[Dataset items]
******

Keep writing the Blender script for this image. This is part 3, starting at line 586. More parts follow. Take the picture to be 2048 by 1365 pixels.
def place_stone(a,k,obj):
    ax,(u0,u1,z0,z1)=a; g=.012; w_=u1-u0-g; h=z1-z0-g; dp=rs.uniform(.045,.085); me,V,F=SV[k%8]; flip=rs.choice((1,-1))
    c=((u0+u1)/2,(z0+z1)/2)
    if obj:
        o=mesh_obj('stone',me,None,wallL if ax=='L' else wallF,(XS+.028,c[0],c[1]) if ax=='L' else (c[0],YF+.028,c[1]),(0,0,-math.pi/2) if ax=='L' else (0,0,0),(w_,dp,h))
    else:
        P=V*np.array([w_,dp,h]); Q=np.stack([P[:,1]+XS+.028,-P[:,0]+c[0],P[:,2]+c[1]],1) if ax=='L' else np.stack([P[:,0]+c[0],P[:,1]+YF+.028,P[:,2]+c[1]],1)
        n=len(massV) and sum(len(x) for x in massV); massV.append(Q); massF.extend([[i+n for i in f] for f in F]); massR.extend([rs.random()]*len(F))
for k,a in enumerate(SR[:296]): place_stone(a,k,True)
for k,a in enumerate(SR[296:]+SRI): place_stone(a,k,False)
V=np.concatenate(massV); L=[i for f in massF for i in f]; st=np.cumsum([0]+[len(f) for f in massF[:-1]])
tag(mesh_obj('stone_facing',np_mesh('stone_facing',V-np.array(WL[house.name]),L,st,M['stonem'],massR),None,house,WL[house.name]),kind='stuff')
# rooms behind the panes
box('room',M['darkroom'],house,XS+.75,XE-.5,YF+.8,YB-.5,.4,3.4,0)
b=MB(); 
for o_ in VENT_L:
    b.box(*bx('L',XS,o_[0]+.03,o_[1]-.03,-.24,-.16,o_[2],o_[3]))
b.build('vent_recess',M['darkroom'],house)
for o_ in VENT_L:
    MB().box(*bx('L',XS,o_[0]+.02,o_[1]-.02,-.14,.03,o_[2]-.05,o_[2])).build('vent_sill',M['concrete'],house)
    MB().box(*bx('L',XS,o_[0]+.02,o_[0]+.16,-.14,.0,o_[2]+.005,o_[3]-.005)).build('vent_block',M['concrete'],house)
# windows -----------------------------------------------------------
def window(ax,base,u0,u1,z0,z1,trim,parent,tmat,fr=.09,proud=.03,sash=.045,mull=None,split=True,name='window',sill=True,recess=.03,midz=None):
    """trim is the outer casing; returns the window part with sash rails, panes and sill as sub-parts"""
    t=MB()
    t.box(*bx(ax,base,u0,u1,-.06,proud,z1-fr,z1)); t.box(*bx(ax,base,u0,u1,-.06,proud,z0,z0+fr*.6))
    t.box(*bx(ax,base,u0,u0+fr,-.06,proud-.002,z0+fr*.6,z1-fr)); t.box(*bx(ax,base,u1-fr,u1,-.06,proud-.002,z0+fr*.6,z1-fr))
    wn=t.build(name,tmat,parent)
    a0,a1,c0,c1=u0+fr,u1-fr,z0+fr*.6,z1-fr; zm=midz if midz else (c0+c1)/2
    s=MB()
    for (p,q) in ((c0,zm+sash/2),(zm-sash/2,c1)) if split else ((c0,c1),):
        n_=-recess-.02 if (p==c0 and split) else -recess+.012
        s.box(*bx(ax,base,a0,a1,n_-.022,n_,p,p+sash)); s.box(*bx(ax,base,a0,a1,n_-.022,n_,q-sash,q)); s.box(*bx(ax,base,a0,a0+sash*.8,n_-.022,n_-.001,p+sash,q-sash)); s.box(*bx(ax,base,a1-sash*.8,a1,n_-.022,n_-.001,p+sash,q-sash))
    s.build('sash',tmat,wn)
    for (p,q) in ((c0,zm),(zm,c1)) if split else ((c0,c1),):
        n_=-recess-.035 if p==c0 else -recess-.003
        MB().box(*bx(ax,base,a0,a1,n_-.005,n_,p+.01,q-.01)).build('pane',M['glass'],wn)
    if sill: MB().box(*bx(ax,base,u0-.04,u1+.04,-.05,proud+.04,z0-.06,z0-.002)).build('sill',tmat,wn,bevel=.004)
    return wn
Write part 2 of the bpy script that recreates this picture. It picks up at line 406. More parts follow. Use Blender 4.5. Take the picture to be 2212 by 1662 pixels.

******

Write out every line of the records exactly.

Keep writing the Blender script for this image. This is part 3, starting at line 586. More parts follow. Take the picture to be 2048 by 1365 pixels.
def place_stone(a,k,obj):
    ax,(u0,u1,z0,z1)=a; g=.012; w_=u1-u0-g; h=z1-z0-g; dp=rs.uniform(.045,.085); me,V,F=SV[k%8]; flip=rs.choice((1,-1))
    c=((u0+u1)/2,(z0+z1)/2)
    if obj:
        o=mesh_obj('stone',me,None,wallL if ax=='L' else wallF,(XS+.028,c[0],c[1]) if ax=='L' else (c[0],YF+.028,c[1]),(0,0,-math.pi/2) if ax=='L' else (0,0,0),(w_,dp,h))
    else:
        P=V*np.array([w_,dp,h]); Q=np.stack([P[:,1]+XS+.028,-P[:,0]+c[0],P[:,2]+c[1]],1) if ax=='L' else np.stack([P[:,0]+c[0],P[:,1]+YF+.028,P[:,2]+c[1]],1)
        n=len(massV) and sum(len(x) for x in massV); massV.append(Q); massF.extend([[i+n for i in f] for f in F]); massR.extend([rs.random()]*len(F))
for k,a in enumerate(SR[:296]): place_stone(a,k,True)
for k,a in enumerate(SR[296:]+SRI): place_stone(a,k,False)
V=np.concatenate(massV); L=[i for f in massF for i in f]; st=np.cumsum([0]+[len(f) for f in massF[:-1]])
tag(mesh_obj('stone_facing',np_mesh('stone_facing',V-np.array(WL[house.name]),L,st,M['stonem'],massR),None,house,WL[house.name]),kind='stuff')
# rooms behind the panes
box('room',M['darkroom'],house,XS+.75,XE-.5,YF+.8,YB-.5,.4,3.4,0)
b=MB(); 
for o_ in VENT_L:
    b.box(*bx('L',XS,o_[0]+.03,o_[1]-.03,-.24,-.16,o_[2],o_[3]))
b.build('vent_recess',M['darkroom'],house)
for o_ in VENT_L:
    MB().box(*bx('L',XS,o_[0]+.02,o_[1]-.02,-.14,.03,o_[2]-.05,o_[2])).build('vent_sill',M['concrete'],house)
    MB().box(*bx('L',XS,o_[0]+.02,o_[0]+.16,-.14,.0,o_[2]+.005,o_[3]-.005)).build('vent_block',M['concrete'],house)
# windows -----------------------------------------------------------
def window(ax,base,u0,u1,z0,z1,trim,parent,tmat,fr=.09,proud=.03,sash=.045,mull=None,split=True,name='window',sill=True,recess=.03,midz=None):
    """trim is the outer casing; returns the window part with sash rails, panes and sill as sub-parts"""
    t=MB()
    t.box(*bx(ax,base,u0,u1,-.06,proud,z1-fr,z1)); t.box(*bx(ax,base,u0,u1,-.06,proud,z0,z0+fr*.6))
    t.box(*bx(ax,base,u0,u0+fr,-.06,proud-.002,z0+fr*.6,z1-fr)); t.box(*bx(ax,base,u1-fr,u1,-.06,proud-.002,z0+fr*.6,z1-fr))
    wn=t.build(name,tmat,parent)
    a0,a1,c0,c1=u0+fr,u1-fr,z0+fr*.6,z1-fr; zm=midz if midz else (c0+c1)/2
    s=MB()
    for (p,q) in ((c0,zm+sash/2),(zm-sash/2,c1)) if split else ((c0,c1),):
        n_=-recess-.02 if (p==c0 and split) else -recess+.012
        s.box(*bx(ax,base,a0,a1,n_-.022,n_,p,p+sash)); s.box(*bx(ax,base,a0,a1,n_-.022,n_,q-sash,q)); s.box(*bx(ax,base,a0,a0+sash*.8,n_-.022,n_-.001,p+sash,q-sash)); s.box(*bx(ax,base,a1-sash*.8,a1,n_-.022,n_-.001,p+sash,q-sash))
    s.build('sash',tmat,wn)
    for (p,q) in ((c0,zm),(zm,c1)) if split else ((c0,c1),):
        n_=-recess-.035 if p==c0 else -recess-.003
        MB().box(*bx(ax,base,a0,a1,n_-.005,n_,p+.01,q-.01)).build('pane',M['glass'],wn)
    if sill: MB().box(*bx(ax,base,u0-.04,u1+.04,-.05,proud+.04,z0-.06,z0-.002)).build('sill',tmat,wn,bevel=.004)
    return wn
Write part 2 of the bpy script that recreates this picture. It picks up at line 406. More parts follow. Use Blender 4.5. Take the picture to be 2212 by 1662 pixels.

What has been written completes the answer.